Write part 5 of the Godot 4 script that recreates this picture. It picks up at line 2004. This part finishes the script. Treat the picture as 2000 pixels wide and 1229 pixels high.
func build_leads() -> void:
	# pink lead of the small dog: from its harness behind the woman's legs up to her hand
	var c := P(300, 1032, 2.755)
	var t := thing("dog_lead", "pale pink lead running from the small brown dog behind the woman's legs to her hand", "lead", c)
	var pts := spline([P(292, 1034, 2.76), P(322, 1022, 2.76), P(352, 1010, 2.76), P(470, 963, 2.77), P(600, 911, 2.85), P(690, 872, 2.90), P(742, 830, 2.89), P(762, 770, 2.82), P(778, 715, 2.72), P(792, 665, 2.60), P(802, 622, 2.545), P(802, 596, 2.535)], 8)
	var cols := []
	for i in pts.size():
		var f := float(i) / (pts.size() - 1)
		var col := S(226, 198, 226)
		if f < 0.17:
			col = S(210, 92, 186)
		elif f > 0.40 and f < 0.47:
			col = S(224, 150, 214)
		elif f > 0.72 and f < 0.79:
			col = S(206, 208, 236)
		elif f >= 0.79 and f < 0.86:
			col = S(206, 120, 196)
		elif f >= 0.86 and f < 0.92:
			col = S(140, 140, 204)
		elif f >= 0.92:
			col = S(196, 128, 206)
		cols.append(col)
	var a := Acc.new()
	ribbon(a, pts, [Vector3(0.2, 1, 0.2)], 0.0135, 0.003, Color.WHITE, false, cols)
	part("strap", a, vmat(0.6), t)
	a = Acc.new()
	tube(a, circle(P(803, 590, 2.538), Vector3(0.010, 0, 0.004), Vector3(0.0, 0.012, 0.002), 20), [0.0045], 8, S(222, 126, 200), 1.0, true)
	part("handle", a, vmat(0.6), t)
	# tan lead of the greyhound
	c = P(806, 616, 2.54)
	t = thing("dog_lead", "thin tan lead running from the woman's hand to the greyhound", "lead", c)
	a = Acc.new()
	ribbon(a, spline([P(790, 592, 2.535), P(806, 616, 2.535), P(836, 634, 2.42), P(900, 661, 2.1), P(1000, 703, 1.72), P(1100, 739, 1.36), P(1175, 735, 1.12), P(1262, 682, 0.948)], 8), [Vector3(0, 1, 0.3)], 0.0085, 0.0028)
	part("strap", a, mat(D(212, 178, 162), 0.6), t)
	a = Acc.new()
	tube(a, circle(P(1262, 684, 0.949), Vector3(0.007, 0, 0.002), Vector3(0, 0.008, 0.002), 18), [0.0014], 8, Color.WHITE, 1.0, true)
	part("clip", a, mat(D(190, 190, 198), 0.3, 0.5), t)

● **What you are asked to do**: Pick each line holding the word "part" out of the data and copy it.

● **Solved exercise**:
Write part 5 of the Godot 4 script that recreates this picture. It picks up at line 2004. This part finishes the script. Treat the picture as 2000 pixels wide and 1229 pixels high.
	part("strap", a, vmat(0.6), t)
	part("handle", a, vmat(0.6), t)
	part("strap", a, mat(D(212, 178, 162), 0.6), t)
	part("clip", a, mat(D(190, 190, 198), 0.3, 0.5), t)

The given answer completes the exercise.